Suppose $\nu$ is a real measure on $(X,\mathcal{S})$. Define $\mu:\mathcal{S} \rightarrow [0,\infty)$ by
$\mu(E)=|\nu(E)|$ (measure of $\nu(E)$ ) We need to show that $\nu$ is positive measure on $(X,\mathcal{S})$ if and only if the range of $\nu$ is contained in $[0,\infty)$ or the range of $\nu$ is contained in $(-\infty,0]$.
I think the first direction is clear, as if $\nu$ is a positive measure then the range must be contained in $[0,\infty)$ ( not the negatives, right!!) but, how can we assume that $\nu$ is positive measure if the range of the set function is completely positive or completely negative.

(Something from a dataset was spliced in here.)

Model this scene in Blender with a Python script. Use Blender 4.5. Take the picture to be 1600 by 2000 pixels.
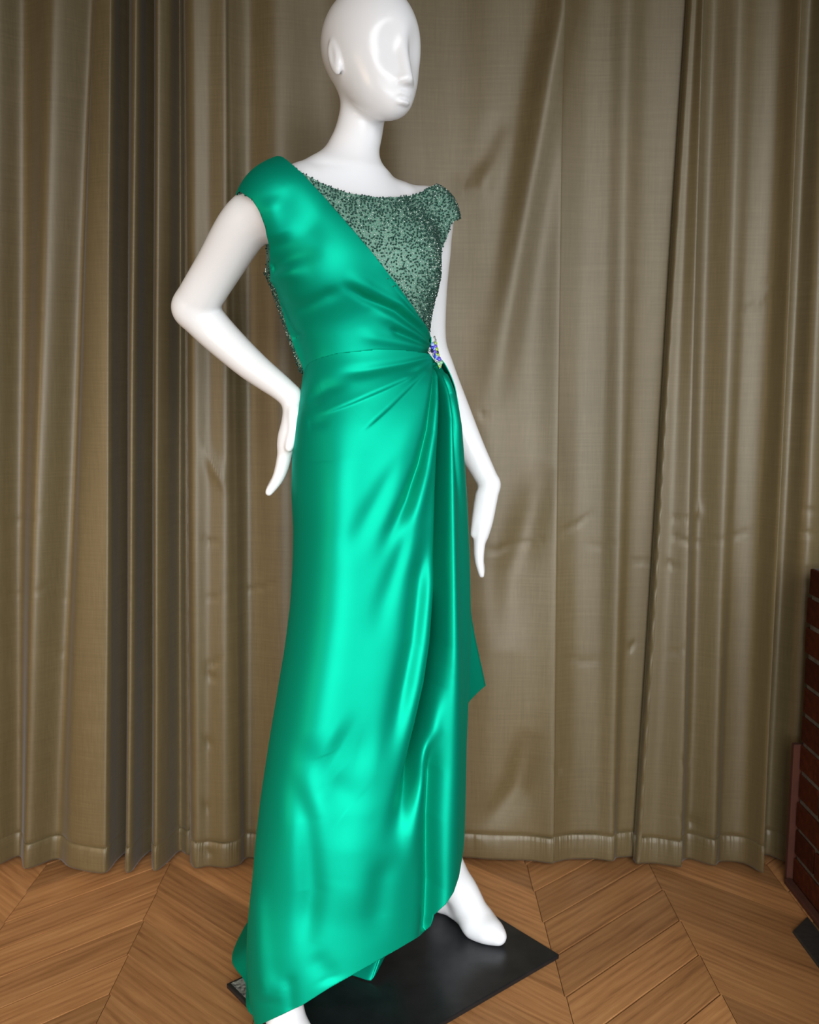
import bpy, bmesh, math, random
import numpy as np
from mathutils import Vector, Matrix

# ------------------------------------------------------------------ scene / camera / light
for o in list(bpy.data.objects):
    bpy.data.objects.remove(o)
scene = bpy.context.scene
COL = scene.collection
rng = np.random.default_rng(7)
random.seed(7)

FPX, HOR, CAMH = 1800.0, 765.0, 1.1            # focal length in pixels of a 1600x2000 frame, horizon row, camera height
PITCH = math.atan((1000.0 - HOR) / FPX)
cam_d = bpy.data.cameras.new('camera'); cam = bpy.data.objects.new('camera', cam_d); COL.objects.link(cam)
cam.location = (0, 0, CAMH)
cam.rotation_euler = (math.pi / 2 - PITCH, 0, 0)
cam_d.sensor_fit = 'VERTICAL'; cam_d.sensor_height = 30.0; cam_d.lens = FPX / 2000.0 * 30.0
cam_d.clip_start = 0.05; cam_d.clip_end = 60
cam_d.dof.use_dof = True; cam_d.dof.focus_distance = 1.56; cam_d.dof.aperture_fstop = 4.0
scene.camera = cam

world = bpy.data.worlds.new('world'); scene.world = world; world.use_nodes = True
bg = world.node_tree.nodes['Background']
bg.inputs['Color'].default_value = (1.0, 0.90, 0.80, 1); bg.inputs['Strength'].default_value = 0.085

def area_light(name, loc, target, sx, sy, power, color):
    d = bpy.data.lights.new(name, 'AREA'); d.shape = 'RECTANGLE'; d.size = sx; d.size_y = sy
    d.energy = power; d.color = color
    o = bpy.data.objects.new(name, d); COL.objects.link(o); o.location = loc
    o.rotation_euler = (Vector(target) - Vector(loc)).to_track_quat('-Z', 'Y').to_euler()
    return o
# daylight of the window over the low brick wall, and of the room's windows behind the photographer
kl = area_light('window_light_side', (1.75, 0.75, 1.45), (-0.1, 1.65, 1.15), 1.6, 1.3, 10, (0.86, 0.94, 1.0))
rl = area_light('window_light_room', (0.45, -1.7, 2.15), (-0.2, 1.85, 0.0), 3.0, 1.4, 26, (0.97, 0.985, 1.0)); rl.data.spread = math.radians(76)
# unseen low light added behind the camera to brighten the lower curtains
dl = area_light('low_fill_light', (0.3, -1.5, 0.62), (-0.1, 2.0, 0.25), 3.2, 1.0, 21, (0.88, 0.945, 1.0)); dl.data.spread = math.radians(76)
# warm lamp light of the room to the left
ll = area_light('room_lamp_light', (-2.7, -0.3, 1.0), (-0.4, 2.0, 0.3), 1.1, 1.1, 8, (1.0, 0.76, 0.50)); ll.data.spread = math.radians(90)
scene.view_settings.view_transform = 'Standard'; scene.view_settings.look = 'None'
scene.view_settings.exposure = 0.0; scene.view_settings.gamma = 1.0
scene.view_settings.use_curve_mapping = False

# ------------------------------------------------------------------ geometry helpers
cp, sp = math.cos(PITCH), math.sin(PITCH)
def P(x, y, Y):
    """world point seen at pixel (x, y) standing Y metres in front of the camera position"""
    v = y - 1000.0
    t = Y / (FPX * cp - v * sp)
    return np.array([(x - 800.0) * t, Y, CAMH + (-FPX * sp - v * cp) * t])
def proj(p):
    p = np.asarray(p, float)
    X = p[..., 0]; Y = p[..., 1]; Z = p[..., 2] - CAMH
    depth = Y * cp - Z * sp; up = Y * sp + Z * cp
    return np.stack([800 + FPX * X / depth, 1000 - FPX * up / depth], -1)
def interp(x, pts, col=1):
    a = np.array(pts, float); o = np.argsort(a[:, 0])
    return np.interp(x, a[o, 0], a[o, col])
def spline(pts, n):
    """Catmull-Rom through rows of pts, n samples"""
    p = np.array(pts, float); m = len(p)
    q = np.vstack([2 * p[0] - p[1], p, 2 * p[-1] - p[-2]])
    t = np.linspace(0, m - 1, n); i = np.minimum(t.astype(int), m - 2); u = (t - i)[:, None]
    a, b, c, d = q[i], q[i + 1], q[i + 2], q[i + 3]
    return 0.5 * (2 * b + (c - a) * u + (2 * a - 5 * b + 4 * c - d) * u ** 2 + (3 * b - a - 3 * c + d) * u ** 3)
def poly_dist(q, line):
    """distance, signed side and arc fraction of 2-D points q to a polyline"""
    line = np.array(line, float)
    seg = np.diff(line, axis=0); L = np.linalg.norm(seg, axis=1); cum = np.concatenate([[0], np.cumsum(L)])
    best = np.full(q.shape[:-1], 1e9); side = np.zeros_like(best); frac = np.zeros_like(best)
    for k in range(len(seg)):
        d = q - line[k]; t = np.clip((d @ seg[k]) / (L[k] ** 2), 0, 1)
        e = d - t[..., None] * seg[k]; r = np.sqrt((e ** 2).sum(-1))
        s = seg[k][0] * d[..., 1] - seg[k][1] * d[..., 0]
        m = r < best
        best = np.where(m, r, best); side = np.where(m, np.sign(s), side)
        frac = np.where(m, (cum[k] + t * L[k]) / cum[-1], frac)
    return best, side, frac

def mesh_obj(name, V, F, mat, parent=None, smooth=True, quads=True):
    V = np.asarray(V, np.float32)
    me = bpy.data.meshes.new(name)
    if isinstance(F, np.ndarray):
        n, k = F.shape
        me.vertices.add(len(V)); me.vertices.foreach_set('co', V.ravel())
        me.loops.add(n * k); me.loops.foreach_set('vertex_index', F.astype(np.int32).ravel())
        me.polygons.add(n)
        me.polygons.foreach_set('loop_start', np.arange(0, n * k, k, dtype=np.int32))
        me.update(calc_edges=True)
        me.validate()
    else:
        me.from_pydata(V.tolist(), [], F)
        me.update()
    if smooth:
        me.polygons.foreach_set('use_smooth', np.ones(len(me.polygons), bool))
    if mat: me.materials.append(mat)
    o = bpy.data.objects.new(name, me); COL.objects.link(o)
    if parent: o.parent = parent
    return o
def empty(name, loc=(0, 0, 0)):
    o = bpy.data.objects.new(name, None); COL.objects.link(o); o.location = loc; o.empty_display_size = 0.05
    return o
def tag(o, label=None, cat=None, group=None, kind=None):
    if label: o['label'] = label
    if cat: o['category'] = cat
    if group: o['group'] = group
    if kind: o['kind'] = kind
    return o
def keep_world(o, parent):
    """parent a mesh whose vertices are in world space under an Empty that stands elsewhere"""
    o.parent = parent
    o.matrix_parent_inverse = Matrix.Translation(-Vector(parent.location))
    return o
def grid_faces(nu, nv, closed=False):
    i = np.arange(nv - 1)[:, None]; j = np.arange(nu if closed else nu - 1)[None, :]
    a = i * nu + j; b = i * nu + (j + 1) % nu
    return np.stack([a, b, b + nu, a + nu], -1).reshape(-1, 4)
def box_bm(bm, lo, hi, bev=0.0):
    r = bmesh.ops.create_cube(bm, size=1)
    lo = Vector(lo); hi = Vector(hi)
    for v in r['verts']:
        v.co = Vector([lo[k] + (v.co[k] + 0.5) * (hi[k] - lo[k]) for k in range(3)])
    if bev:
        es = list({e for v in r['verts'] for e in v.link_edges})
        bmesh.ops.bevel(bm, geom=es, offset=bev, segments=2, profile=0.5, affect='EDGES')
def bm_obj(name, bm, mat, parent=None, smooth=False):
    me = bpy.data.meshes.new(name); bm.to_mesh(me); bm.free()
    if smooth:
        for p in me.polygons: p.use_smooth = True
    if mat: me.materials.append(mat)
    o = bpy.data.objects.new(name, me); COL.objects.link(o)
    if parent: o.parent = parent
    return o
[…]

By Hahn decomposition theorem we can write $\nu=\nu_1+\nu_2$ and $\nu_1(A)=\nu(A\cap E), \nu_2(E)=\nu(A \cap E^{c})$ for all $A$ (where $E$ is suitable measurable set). Here $E$ in a positive set and $E^{c}$ is a negative set for $\nu$. Now $\mu(X)=\mu(E)+\mu (E^{c})$ which gives $|\nu(X)|=|\nu(E)|+|\nu(E)|$. Hence $|\nu(E)+\nu(E^{c}|=|\nu(E)|+|\nu(E)|$. This implies that $\nu (E)$ and $\nu (E^{c})$ have the same sigm. But $\nu (E) \geq 0$ and $\nu (E^{c}) \leq 0$. Thus either $\nu (E)=0$ in which case $\nu_1 $ is the zero measure and $\nu=\nu_2 $ takes values in $(-\infty, 0]$ or $\nu (E^{c})=0$ in which case $\nu_2 $ is the zero measure and $\nu=\nu_1 $ takes values in $[0,-\infty)$. The converse part, as you alredy know is obvious.